+++ DATA SECTION
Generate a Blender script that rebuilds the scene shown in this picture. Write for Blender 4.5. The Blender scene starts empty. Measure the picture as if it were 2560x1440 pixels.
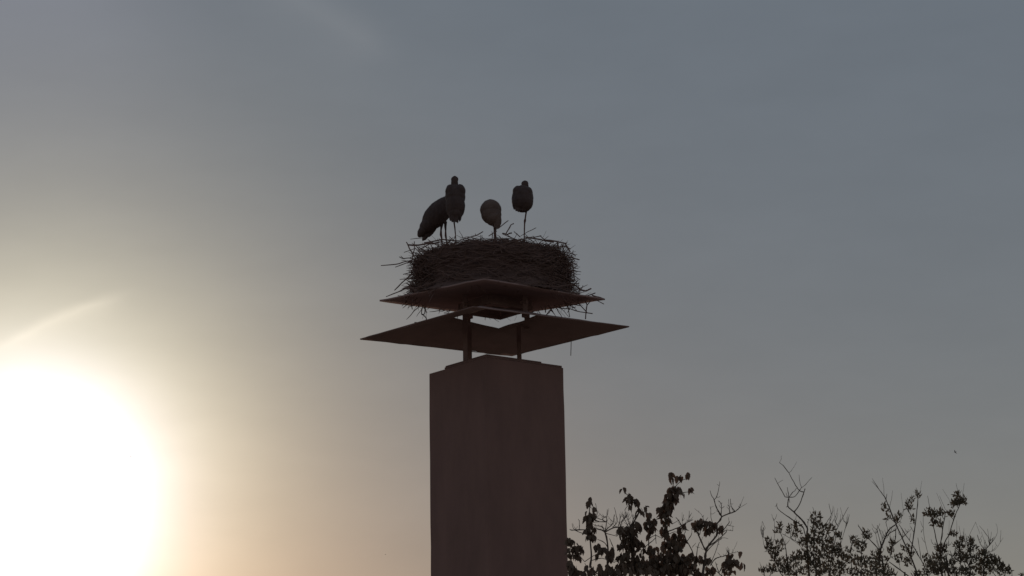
import bpy, bmesh, math, random
from mathutils import Vector, Matrix, Quaternion, noise

sc = bpy.context.scene
C = sc.collection
random.seed(11)
R_ = random.uniform
PI = math.pi

# ------------------------------------------------------------------ camera
F = 5500.0                      # focal length in photograph pixels (2560 wide)
PITCH, ROLL, EYE = 13.6, 1.0, 1.7
cam = bpy.data.objects.new('camera', bpy.data.cameras.new('camera'))
C.objects.link(cam)
cam.data.sensor_width = 36.0
cam.data.lens = 36.0 * F / 2560.0
cam.data.clip_end = 20000
ROT = Matrix.Rotation(math.radians(90 + PITCH), 4, 'X') @ Matrix.Rotation(math.radians(-ROLL), 4, 'Z')
cam.matrix_world = Matrix.Translation((0, 0, EYE)) @ ROT
sc.camera = cam
ROT3 = ROT.to_3x3()


def ray(px, py):
    return (ROT3 @ Vector(((px - 1280) / F, (720 - py) / F, -1.0))).normalized()


def at(px, py, Y):
    """the place at distance Y north of the viewpoint that is seen in direction px, py"""
    d = ray(px, py)
    return Vector((0, 0, EYE)) + d * (Y / d.y)


# ------------------------------------------------------------------ sky and sun
SUN = ray(66, 1250)
ELEV = math.asin(SUN.z)
AZIM = math.atan2(SUN.x, SUN.y)
EXPO = -3.6
GAIN = 2.0 ** -EXPO
world = bpy.data.worlds.new('World')
sc.world = world
world.use_nodes = True
nt = world.node_tree
for n in list(nt.nodes):
    nt.nodes.remove(n)
out = nt.nodes.new('ShaderNodeOutputWorld')
sky = nt.nodes.new('ShaderNodeTexSky')
sky.sky_type = 'NISHITA'
sky.sun_disc = False
sky.sun_elevation = ELEV
sky.sun_rotation = AZIM
sky.air_density = 1.0
sky.dust_density = 0.2
sky.ozone_density = 1.0
bg = nt.nodes.new('ShaderNodeBackground')
bg.inputs[1].default_value = 0.05
nt.links.new(sky.outputs[0], bg.inputs[0])
tc = nt.nodes.new('ShaderNodeTexCoord')


def mth(op, a, b=None, c=None):
    n = nt.nodes.new('ShaderNodeMath')
    n.operation = op
    for i, v in enumerate((a, b, c)):
        if v is None:
            continue
        if isinstance(v, (int, float)):
            n.inputs[i].default_value = v
        else:
            nt.links.new(v, n.inputs[i])
    return n.outputs[0]


def vdot(v):
    n = nt.nodes.new('ShaderNodeVectorMath')
    n.operation = 'DOT_PRODUCT'
    nt.links.new(tc.outputs['Generated'], n.inputs[0])
    n.inputs[1].default_value = v
    return n.outputs['Value']


def vscale(col, f):
    n = nt.nodes.new('ShaderNodeVectorMath')
    n.operation = 'SCALE'
    n.inputs[0].default_value = col
    if isinstance(f, (int, float)):
        n.inputs[3].default_value = f
    else:
        nt.links.new(f, n.inputs[3])
    return n.outputs[0]


def vadd(a, b):
    n = nt.nodes.new('ShaderNodeVectorMath')
    n.operation = 'ADD'
    nt.links.new(a, n.inputs[0])
    nt.links.new(b, n.inputs[1])
    return n.outputs[0]


theta = mth('MULTIPLY', mth('ARCCOSINE', mth('MINIMUM', vdot(SUN), 0.9999999)), 180 / PI)
up = mth('MAXIMUM', vdot((0, 0, 1)), 0.0)
elev = mth('MULTIPLY', mth('ARCSINE', up), 180 / PI)
# the hazy evening air: an even veil, the glow round the sun, a warm band along the horizon
veil = vscale((0.1235 * GAIN, 0.1475 * GAIN, 0.1790 * GAIN), 1.0)
for s, col in ((1.0, (0, 0, 7.94)), (1.5, (0, 0.8166, 0)), (2.5, (3.14, 2.76, 1.74))):
    f = mth('EXPONENT', mth('MULTIPLY', theta, -1.0 / s))
    veil = vadd(veil, vscale([c * GAIN for c in col], f))
veil = vadd(veil, vscale((0.178 * GAIN, 0.108 * GAIN, 0.0), mth('EXPONENT', mth('MULTIPLY', elev, -1 / 7.0))))
veil = vadd(veil, vscale((1.70 * GAIN, 0.40 * GAIN, 0.0), mth('EXPONENT', mth('ADD', mth('MULTIPLY', theta, -1 / 6.0), mth('MULTIPLY', elev, -1 / 5.0)))))


# thin cirrus: soft long streaks all over the dome
def streaks(scale_vec, scale, detail):
    mp = nt.nodes.new('ShaderNodeMapping')
    nt.links.new(tc.outputs['Generated'], mp.inputs[0])
    mp.inputs['Rotation'].default_value = (0.3, -0.55, 0.2)
    mp.inputs['Scale'].default_value = scale_vec
    nz = nt.nodes.new('ShaderNodeTexNoise')
    nz.inputs['Scale'].default_value = scale
    nz.inputs['Detail'].default_value = detail
    nz.inputs['Roughness'].default_value = 0.55
    nt.links.new(mp.outputs[0], nz.inputs[0])
    return nz.outputs['Fac']


cir = mth('ADD', mth('MULTIPLY', mth('SUBTRACT', streaks((2, 1, 7), 5.0, 5), 0.5), 0.16),
          mth('MULTIPLY', mth('SUBTRACT', streaks((1, 1, 1.5), 60.0, 3), 0.5), 0.035))
vm = nt.nodes.new('ShaderNodeVectorMath')
vm.operation = 'SCALE'
nt.links.new(veil, vm.inputs[0])
nt.links.new(mth('ADD', cir, 1.0), vm.inputs[3])
veil = vm.outputs[0]


def wisp(a, b, width, soft, col):
    """a cirrus wisp along the great circle from a to b that fades out at b"""
    n = a.cross(b).normalized()
    t = n.cross(a).normalized()
    if n.z < 0:
        n = -n
    length = math.acos(max(-1, min(1, a.dot(b))))
    d = mth('MULTIPLY', vdot(n), 180 / PI)
    along = mth('DIVIDE', mth('MULTIPLY', vdot(t), 1.0), math.sin(length))
    bend = mth('MULTIPLY', mth('MULTIPLY', mth('SUBTRACT', along, 0.55), mth('SUBTRACT', along, 0.55)), -0.30)
    d = mth('SUBTRACT', d, mth('ADD', bend, mth('MULTIPLY', mth('SUBTRACT', streaks((1, 1, 2), 40, 2), 0.5), 0.25)))
    hi = mth('EXPONENT', mth('MULTIPLY', mth('POWER', mth('DIVIDE', mth('MAXIMUM', d, 0.0), width), 2), -1))
    lo = mth('EXPONENT', mth('MULTIPLY', mth('DIVIDE', mth('MAXIMUM', mth('MULTIPLY', d, -1.0), 0.0), soft), -1))
    fade = mth('EXPONENT', mth('MULTIPLY', mth('POWER', mth('MAXIMUM', mth('DIVIDE', mth('SUBTRACT', along, 0.72), 0.3), 0.0), 2), -1))
    back = mth('EXPONENT', mth('MULTIPLY', mth('POWER', mth('MAXIMUM', mth('DIVIDE', mth('SUBTRACT', 0.2, along), 0.45), 0.0), 2), -1))
    return vscale([c * GAIN for c in col], mth('MULTIPLY', mth('MULTIPLY', hi, lo), mth('MULTIPLY', fade, back)))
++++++
*DESCRIPTION OF THE TASK:*
Lines containing the word "that" are to be tallied; report only the total.

*CORRECT RESULT:*
3